● REQUEST
Pull each line containing "scene" out of the data and copy it.

══ RECORDED DATA

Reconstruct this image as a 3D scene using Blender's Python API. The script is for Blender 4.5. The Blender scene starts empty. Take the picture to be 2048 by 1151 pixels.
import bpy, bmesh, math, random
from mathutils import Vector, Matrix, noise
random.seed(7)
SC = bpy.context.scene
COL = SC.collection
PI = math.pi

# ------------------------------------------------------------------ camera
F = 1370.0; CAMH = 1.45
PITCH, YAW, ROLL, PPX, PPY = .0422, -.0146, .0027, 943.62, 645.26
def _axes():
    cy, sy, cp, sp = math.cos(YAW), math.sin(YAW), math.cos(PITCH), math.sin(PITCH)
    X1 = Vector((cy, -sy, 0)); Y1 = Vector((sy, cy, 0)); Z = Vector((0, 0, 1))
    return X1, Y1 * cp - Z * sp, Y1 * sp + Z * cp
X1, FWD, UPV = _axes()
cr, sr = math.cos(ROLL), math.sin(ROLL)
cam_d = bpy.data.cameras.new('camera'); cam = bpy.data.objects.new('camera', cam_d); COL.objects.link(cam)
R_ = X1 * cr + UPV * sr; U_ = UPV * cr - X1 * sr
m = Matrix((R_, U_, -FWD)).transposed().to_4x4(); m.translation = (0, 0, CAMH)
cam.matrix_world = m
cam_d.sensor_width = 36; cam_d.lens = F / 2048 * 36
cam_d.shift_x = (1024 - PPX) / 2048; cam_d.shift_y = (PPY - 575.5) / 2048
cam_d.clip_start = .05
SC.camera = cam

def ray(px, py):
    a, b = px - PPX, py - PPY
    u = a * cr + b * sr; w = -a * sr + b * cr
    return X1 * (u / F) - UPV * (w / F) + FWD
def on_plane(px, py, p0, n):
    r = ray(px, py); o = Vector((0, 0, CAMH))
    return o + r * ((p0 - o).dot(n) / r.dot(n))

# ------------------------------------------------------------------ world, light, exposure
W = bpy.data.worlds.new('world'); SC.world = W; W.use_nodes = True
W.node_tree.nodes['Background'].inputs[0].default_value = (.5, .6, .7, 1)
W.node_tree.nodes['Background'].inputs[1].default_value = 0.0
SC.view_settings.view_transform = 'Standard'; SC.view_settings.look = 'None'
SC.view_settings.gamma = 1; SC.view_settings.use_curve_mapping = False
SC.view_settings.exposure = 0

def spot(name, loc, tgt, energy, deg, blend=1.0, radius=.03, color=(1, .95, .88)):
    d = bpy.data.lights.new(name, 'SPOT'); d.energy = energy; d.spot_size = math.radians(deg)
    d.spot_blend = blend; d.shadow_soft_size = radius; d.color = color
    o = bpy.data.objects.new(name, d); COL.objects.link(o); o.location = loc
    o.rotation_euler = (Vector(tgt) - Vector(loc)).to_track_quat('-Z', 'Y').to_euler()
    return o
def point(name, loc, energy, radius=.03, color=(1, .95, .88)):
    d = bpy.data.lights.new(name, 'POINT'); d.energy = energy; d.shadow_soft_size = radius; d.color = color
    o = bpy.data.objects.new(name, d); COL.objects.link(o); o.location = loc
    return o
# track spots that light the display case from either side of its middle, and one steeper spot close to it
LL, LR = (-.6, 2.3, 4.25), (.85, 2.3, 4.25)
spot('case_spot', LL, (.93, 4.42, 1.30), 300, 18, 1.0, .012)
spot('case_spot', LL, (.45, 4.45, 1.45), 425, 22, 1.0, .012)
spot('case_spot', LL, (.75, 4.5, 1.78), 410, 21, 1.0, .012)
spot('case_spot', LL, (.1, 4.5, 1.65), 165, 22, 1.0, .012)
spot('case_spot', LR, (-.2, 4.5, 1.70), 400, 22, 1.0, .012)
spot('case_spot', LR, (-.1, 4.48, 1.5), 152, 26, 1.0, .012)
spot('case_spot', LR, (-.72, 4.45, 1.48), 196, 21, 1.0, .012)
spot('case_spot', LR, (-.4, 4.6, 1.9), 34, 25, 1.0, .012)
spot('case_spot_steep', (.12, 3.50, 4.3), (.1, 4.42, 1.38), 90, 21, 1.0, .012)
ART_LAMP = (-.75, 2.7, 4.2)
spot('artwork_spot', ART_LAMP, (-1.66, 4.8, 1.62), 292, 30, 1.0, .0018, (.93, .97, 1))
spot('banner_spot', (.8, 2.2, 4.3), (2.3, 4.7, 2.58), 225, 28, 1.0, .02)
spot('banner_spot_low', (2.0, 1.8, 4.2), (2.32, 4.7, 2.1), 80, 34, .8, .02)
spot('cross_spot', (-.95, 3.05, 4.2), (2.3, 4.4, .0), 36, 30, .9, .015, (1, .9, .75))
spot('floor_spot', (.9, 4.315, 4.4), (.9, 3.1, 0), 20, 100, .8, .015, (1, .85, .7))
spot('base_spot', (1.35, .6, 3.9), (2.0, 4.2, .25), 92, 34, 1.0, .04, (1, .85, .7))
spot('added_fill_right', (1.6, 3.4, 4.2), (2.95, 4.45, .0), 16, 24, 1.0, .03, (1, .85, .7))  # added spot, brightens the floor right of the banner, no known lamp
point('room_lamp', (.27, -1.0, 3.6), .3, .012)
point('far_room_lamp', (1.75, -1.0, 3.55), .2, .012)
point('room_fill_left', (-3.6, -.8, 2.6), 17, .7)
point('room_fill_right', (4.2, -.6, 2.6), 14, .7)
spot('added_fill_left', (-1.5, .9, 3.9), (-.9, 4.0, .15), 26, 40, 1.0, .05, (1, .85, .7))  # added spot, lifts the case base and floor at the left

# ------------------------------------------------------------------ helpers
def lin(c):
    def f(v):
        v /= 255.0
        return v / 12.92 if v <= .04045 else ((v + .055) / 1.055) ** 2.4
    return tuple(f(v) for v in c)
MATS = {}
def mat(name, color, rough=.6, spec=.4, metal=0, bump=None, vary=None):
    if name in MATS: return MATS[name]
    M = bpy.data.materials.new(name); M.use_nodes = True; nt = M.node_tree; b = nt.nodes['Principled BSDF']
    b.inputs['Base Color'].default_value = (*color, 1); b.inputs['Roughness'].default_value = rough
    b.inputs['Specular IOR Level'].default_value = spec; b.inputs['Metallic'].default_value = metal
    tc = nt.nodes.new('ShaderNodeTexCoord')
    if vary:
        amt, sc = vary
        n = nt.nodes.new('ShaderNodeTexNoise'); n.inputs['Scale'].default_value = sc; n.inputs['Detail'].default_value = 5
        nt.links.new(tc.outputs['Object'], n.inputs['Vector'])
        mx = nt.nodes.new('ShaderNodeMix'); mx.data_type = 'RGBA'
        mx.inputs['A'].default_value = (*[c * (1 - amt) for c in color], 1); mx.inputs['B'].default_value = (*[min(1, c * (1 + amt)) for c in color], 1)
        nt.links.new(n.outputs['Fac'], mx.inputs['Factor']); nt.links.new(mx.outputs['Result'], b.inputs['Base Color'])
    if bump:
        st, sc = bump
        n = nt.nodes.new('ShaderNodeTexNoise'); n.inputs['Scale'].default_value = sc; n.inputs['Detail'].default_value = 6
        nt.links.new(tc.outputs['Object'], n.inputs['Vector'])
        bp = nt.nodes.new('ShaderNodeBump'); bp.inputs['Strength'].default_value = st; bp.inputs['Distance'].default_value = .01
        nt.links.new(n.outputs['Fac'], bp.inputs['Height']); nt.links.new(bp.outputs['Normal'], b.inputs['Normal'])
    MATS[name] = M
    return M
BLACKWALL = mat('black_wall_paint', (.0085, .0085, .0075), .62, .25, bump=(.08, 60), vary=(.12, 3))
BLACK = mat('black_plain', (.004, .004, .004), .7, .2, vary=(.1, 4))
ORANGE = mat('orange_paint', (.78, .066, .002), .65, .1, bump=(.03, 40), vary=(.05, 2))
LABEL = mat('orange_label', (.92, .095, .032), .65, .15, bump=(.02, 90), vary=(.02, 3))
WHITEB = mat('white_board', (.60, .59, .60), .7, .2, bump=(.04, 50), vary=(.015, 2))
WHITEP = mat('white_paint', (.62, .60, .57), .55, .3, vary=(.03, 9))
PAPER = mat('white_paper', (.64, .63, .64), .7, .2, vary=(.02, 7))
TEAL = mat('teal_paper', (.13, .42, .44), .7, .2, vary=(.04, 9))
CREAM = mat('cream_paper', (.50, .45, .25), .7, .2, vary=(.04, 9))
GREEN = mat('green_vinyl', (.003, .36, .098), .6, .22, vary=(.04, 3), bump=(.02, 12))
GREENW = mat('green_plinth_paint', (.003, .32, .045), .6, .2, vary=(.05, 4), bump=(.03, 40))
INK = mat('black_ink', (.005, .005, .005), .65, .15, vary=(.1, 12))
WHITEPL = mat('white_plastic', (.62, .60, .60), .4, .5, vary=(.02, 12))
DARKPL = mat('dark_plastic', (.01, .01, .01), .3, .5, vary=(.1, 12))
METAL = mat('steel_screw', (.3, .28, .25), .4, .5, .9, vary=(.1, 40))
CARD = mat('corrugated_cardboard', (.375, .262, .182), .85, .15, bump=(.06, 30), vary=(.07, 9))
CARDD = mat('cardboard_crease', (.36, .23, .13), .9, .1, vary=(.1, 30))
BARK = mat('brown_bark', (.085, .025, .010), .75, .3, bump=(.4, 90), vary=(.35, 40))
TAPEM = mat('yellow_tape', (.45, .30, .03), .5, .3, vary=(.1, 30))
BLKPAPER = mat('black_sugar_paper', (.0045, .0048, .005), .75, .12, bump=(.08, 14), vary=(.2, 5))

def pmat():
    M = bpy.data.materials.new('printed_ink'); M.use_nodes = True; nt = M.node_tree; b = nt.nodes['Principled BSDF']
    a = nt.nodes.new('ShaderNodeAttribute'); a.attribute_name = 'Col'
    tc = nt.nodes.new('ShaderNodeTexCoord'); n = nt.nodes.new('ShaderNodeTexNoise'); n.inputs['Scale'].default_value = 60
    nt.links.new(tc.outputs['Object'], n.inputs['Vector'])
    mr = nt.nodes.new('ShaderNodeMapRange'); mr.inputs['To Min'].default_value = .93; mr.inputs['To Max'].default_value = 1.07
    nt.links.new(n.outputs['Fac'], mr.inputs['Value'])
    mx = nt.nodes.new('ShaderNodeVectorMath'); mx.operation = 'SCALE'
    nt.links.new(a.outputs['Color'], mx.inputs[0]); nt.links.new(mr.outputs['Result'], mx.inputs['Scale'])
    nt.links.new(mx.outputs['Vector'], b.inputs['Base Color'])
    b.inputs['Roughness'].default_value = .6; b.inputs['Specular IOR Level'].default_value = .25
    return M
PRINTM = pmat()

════

● OUTPUT FOR THIS EXERCISE
Reconstruct this image as a 3D scene using Blender's Python API. The script is for Blender 4.5. The Blender scene starts empty. Take the picture to be 2048 by 1151 pixels.
SC = bpy.context.scene